### Task input
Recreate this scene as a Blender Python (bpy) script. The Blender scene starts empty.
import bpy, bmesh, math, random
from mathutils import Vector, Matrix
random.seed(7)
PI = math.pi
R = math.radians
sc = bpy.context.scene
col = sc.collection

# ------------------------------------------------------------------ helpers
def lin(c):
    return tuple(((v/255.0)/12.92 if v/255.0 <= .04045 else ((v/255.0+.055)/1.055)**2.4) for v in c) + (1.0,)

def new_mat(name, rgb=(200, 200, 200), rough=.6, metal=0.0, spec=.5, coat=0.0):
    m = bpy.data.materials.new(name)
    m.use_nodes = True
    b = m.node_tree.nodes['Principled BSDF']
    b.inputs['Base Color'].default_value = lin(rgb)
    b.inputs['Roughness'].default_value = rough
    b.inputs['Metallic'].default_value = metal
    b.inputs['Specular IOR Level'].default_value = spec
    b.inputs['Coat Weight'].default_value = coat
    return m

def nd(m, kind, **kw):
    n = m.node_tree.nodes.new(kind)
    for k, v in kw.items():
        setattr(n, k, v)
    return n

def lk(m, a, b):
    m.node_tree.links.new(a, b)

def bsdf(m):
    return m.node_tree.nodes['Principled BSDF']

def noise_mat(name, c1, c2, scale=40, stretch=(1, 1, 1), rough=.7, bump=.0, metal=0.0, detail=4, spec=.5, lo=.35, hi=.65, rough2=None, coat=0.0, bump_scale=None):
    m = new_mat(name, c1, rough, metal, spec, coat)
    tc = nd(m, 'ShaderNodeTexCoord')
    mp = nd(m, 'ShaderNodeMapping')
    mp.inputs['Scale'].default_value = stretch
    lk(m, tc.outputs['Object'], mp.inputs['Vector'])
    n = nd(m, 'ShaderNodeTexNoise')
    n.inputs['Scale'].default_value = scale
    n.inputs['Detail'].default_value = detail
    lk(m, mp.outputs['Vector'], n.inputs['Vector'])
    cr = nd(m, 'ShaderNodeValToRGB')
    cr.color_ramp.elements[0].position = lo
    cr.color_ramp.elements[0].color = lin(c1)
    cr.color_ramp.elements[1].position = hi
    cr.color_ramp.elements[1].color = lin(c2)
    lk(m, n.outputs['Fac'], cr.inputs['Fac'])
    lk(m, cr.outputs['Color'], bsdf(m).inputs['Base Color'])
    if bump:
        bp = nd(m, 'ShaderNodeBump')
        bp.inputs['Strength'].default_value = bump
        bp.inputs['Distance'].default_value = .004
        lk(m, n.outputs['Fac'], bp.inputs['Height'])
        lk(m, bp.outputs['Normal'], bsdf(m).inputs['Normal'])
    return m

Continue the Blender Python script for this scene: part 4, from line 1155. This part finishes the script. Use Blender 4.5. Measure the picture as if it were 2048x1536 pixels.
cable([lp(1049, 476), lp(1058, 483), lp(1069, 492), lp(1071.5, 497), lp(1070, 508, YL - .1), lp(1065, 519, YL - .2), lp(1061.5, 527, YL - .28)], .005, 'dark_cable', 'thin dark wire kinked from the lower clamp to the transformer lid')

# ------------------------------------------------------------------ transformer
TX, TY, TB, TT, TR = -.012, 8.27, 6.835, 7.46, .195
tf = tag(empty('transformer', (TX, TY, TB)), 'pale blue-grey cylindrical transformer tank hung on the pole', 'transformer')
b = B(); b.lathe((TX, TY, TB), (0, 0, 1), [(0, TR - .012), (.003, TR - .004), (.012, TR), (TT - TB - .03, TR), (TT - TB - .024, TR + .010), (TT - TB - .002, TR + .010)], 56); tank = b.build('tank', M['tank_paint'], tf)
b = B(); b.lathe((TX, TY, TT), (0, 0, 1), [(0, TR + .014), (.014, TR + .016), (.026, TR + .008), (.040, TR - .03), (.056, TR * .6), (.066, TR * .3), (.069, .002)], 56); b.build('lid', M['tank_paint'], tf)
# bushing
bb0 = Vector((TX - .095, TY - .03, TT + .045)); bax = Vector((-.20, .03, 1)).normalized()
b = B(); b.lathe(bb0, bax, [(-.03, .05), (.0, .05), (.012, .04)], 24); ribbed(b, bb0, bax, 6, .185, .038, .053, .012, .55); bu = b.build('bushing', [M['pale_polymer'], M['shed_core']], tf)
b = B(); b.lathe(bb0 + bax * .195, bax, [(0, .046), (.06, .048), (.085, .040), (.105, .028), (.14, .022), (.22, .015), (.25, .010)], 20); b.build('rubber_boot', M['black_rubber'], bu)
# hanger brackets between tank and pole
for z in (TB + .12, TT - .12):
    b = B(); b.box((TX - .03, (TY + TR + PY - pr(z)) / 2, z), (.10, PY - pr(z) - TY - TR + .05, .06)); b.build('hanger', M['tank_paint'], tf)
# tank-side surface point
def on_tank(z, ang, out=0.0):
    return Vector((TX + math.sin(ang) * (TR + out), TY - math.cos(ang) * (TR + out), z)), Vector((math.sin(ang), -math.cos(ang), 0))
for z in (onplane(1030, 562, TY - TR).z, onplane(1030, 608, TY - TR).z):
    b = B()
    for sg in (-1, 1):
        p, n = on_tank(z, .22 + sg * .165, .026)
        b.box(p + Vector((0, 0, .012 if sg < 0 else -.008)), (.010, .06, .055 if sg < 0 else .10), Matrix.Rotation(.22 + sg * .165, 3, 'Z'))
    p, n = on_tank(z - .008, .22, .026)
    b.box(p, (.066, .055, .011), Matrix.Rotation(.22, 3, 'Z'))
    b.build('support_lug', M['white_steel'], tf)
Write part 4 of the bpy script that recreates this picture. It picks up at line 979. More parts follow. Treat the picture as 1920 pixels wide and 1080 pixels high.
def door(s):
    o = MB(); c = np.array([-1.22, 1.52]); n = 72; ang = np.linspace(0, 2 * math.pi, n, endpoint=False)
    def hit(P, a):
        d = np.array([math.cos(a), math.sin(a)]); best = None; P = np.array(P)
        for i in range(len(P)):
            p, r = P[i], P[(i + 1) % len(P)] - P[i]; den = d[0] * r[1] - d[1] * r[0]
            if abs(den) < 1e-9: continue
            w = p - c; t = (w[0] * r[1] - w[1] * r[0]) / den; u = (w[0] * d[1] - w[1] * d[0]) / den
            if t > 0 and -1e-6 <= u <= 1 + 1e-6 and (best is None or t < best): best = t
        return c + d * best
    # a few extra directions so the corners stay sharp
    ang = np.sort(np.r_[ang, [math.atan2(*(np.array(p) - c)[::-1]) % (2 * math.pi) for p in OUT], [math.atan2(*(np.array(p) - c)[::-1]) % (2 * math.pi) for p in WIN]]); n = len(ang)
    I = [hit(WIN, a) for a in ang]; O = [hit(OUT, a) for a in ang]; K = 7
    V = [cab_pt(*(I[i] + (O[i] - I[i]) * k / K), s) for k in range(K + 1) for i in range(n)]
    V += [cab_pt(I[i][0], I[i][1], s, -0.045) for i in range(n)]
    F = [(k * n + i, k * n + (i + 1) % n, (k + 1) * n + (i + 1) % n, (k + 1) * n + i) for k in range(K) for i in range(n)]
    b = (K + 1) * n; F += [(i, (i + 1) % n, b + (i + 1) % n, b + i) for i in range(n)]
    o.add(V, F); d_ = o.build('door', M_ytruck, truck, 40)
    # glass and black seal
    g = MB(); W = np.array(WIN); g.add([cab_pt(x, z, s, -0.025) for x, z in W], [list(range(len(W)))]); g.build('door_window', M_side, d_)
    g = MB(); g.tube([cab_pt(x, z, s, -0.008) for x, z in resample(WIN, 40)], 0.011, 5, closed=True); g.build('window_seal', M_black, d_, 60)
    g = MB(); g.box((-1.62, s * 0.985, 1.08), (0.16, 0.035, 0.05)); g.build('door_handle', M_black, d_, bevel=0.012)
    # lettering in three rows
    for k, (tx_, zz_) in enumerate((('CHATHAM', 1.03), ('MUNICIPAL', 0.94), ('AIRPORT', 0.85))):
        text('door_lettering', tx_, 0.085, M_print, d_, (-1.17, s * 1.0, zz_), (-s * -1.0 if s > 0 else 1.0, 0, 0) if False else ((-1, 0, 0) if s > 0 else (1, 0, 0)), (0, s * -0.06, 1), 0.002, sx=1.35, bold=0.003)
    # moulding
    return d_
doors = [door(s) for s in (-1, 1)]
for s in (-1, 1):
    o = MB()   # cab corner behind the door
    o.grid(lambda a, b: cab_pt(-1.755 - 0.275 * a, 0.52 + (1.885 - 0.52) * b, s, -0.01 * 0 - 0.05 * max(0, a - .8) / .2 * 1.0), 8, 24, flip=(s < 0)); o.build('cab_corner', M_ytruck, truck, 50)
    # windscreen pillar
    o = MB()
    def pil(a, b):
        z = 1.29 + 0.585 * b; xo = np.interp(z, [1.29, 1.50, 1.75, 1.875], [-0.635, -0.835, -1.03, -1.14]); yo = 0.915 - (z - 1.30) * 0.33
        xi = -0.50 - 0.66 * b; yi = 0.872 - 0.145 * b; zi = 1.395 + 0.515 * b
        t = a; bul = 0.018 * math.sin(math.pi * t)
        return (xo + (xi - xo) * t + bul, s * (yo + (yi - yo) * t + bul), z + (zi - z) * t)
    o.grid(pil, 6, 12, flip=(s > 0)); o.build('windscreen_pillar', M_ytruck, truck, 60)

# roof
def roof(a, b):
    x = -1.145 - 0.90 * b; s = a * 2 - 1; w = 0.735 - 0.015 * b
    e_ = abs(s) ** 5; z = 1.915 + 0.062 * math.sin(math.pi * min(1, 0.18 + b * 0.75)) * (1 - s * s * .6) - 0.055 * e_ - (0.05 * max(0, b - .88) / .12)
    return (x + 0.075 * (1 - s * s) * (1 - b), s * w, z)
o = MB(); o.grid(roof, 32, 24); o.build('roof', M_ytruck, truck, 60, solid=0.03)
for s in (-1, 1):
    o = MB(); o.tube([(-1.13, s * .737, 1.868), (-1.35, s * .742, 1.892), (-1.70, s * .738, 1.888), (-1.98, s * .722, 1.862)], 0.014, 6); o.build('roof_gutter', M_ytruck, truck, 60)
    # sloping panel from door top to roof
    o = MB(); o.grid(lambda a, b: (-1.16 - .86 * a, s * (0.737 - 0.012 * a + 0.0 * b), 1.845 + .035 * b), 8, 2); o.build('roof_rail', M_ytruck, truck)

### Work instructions
Take the line containing "Continue the Blender" and the line containing "the transformer lid')". Write out both and all lines between, exactly, and nothing more.

### Solution for this exercise
Continue the Blender Python script for this scene: part 4, from line 1155. This part finishes the script. Use Blender 4.5. Measure the picture as if it were 2048x1536 pixels.
cable([lp(1049, 476), lp(1058, 483), lp(1069, 492), lp(1071.5, 497), lp(1070, 508, YL - .1), lp(1065, 519, YL - .2), lp(1061.5, 527, YL - .28)], .005, 'dark_cable', 'thin dark wire kinked from the lower clamp to the transformer lid')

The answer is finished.